Higgins (Jeremy Swift) abraça o jovem Will (Charlie Hiscock) em uma jornada que tem toda cara de duplicidade (uma noite no Bairro da Luz Vermelha em Amsterdam), mas é uma viagem cultural para os aficcionados de jazz, com o clássico de Chet Baker, Let’s Get Lost, também completando a mensagem das personagens que precisavam se soltar. Will não tem nenhuma semente de ressentimento ou recalque de Nate (Nick Mohammed), outro que ninguém sente falta (fora do campo). Assim como Beard (Brendan Hunt), que fala holandês e que sabe curtir a noite, é uma aventura que não nos faz diferença. Outra coisa que não faz mais diferença é o time querer fazer tudo e qualquer decisão em conjunto. Não saem do lugar e nem são mais engraçados por isso.

Enquanto isso, Ted – finalmente – faz o que é esperado dele: pensa em estratégia de jogo e passa a trabalhar no que o time tem que fazer para não ser rebaixado uma segunda vez.

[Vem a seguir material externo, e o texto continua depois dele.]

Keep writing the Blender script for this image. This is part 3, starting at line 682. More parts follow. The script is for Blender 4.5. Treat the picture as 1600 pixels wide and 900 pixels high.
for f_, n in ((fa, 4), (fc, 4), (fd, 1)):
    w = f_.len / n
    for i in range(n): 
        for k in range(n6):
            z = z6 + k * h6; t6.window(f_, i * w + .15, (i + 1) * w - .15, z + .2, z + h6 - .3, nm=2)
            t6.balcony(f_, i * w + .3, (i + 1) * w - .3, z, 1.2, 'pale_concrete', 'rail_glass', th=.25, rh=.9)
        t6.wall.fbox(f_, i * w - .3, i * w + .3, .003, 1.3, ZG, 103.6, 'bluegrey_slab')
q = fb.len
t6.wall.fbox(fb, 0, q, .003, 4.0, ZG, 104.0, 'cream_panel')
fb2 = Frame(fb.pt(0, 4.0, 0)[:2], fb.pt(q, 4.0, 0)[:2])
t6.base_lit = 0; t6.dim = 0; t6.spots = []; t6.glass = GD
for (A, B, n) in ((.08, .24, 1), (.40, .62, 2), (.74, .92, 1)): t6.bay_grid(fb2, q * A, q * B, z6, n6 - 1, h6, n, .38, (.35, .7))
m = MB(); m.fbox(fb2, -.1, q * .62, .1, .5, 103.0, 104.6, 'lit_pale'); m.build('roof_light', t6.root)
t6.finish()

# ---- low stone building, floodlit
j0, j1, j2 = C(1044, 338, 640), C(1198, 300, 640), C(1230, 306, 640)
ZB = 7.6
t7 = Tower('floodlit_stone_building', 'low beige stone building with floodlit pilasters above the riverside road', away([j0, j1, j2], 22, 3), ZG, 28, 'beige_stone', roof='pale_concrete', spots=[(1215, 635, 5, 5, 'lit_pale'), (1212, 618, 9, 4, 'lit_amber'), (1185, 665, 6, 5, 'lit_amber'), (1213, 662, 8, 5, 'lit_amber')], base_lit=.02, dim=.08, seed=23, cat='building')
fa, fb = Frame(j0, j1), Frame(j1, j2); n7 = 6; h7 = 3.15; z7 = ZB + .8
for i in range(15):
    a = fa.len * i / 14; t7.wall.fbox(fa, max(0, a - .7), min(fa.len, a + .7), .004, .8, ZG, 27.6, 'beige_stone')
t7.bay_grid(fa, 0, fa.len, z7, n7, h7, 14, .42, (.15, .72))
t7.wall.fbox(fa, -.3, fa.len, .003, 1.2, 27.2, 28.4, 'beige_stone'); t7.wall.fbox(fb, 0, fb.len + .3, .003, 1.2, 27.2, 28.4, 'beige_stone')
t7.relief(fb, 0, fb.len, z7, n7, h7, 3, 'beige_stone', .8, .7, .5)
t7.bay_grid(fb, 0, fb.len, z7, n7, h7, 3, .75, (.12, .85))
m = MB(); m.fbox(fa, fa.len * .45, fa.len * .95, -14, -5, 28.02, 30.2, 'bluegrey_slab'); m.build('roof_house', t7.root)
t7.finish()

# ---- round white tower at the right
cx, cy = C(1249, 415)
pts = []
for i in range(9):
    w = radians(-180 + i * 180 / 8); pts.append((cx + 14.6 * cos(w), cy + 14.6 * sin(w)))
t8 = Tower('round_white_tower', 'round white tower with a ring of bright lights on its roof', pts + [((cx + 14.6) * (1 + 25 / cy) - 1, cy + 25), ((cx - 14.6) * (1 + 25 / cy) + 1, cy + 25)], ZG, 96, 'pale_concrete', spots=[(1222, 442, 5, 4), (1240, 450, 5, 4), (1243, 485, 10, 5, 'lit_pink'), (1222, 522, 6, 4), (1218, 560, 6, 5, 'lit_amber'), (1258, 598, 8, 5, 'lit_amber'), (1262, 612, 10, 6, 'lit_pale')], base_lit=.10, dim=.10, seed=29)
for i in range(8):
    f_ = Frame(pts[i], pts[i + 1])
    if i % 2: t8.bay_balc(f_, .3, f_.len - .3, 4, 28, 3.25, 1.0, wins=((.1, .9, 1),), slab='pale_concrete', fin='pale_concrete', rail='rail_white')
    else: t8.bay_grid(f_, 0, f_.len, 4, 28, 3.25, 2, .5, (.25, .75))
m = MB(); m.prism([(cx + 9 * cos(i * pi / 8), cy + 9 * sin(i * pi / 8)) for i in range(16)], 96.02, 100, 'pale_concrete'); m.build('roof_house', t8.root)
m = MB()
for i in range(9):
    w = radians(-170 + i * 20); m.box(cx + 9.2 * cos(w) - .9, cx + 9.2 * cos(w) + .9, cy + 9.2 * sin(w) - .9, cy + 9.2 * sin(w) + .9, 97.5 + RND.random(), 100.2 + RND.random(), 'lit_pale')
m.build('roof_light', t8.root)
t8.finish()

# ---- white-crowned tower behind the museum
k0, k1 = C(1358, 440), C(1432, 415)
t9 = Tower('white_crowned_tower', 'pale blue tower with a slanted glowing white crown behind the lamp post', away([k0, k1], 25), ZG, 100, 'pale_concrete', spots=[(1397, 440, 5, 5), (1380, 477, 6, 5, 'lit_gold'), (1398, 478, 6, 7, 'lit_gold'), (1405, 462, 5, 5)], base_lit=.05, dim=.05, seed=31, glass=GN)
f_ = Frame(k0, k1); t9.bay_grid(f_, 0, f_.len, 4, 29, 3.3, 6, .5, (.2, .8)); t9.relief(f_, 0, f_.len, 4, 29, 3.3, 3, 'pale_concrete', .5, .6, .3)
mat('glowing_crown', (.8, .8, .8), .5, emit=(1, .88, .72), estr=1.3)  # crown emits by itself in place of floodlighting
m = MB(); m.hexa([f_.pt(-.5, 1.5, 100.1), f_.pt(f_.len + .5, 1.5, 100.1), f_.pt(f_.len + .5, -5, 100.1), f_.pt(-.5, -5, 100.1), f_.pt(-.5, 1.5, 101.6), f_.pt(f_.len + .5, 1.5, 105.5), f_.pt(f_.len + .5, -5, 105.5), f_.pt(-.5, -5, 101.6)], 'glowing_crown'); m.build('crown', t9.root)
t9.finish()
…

Calma! Ele não fica brilhante de uma hora para outra, ainda é completamente despreocupado com o esporte que o sustenta e para o qual deve ter respeito. Levando perdido de Rebecca, que ao perder o telefone nem pode respondê-lo, Ted segue se questionando sobre presente e futuro. A saudade de casa, do filho e de se sentir culturalmente abraçado pesam em suas dúvidas e é em um bar americano que ele se reconecta. Olhando o jogo de basquete do Chicago Bulls, acha que “reinventa” o futebol, mas na verdade entende a estratégia icônica do futebol holandês dos anos 1970s, criada por Johan Cruyff. Não importa, funciona e será testada.

Ted está estranhando que Rebecca não o cobre mais, que nem o responda! A dona do time está mais preocupada com seu próprio coração e a noite mágica que passou com um desconhecido. Um derrape incrível, volto a dizer. Mas, como sempre, acredito em Ted Lasso, ainda mais quando ele se despede nos tranquilizando de que “tudo vai ficar bem”.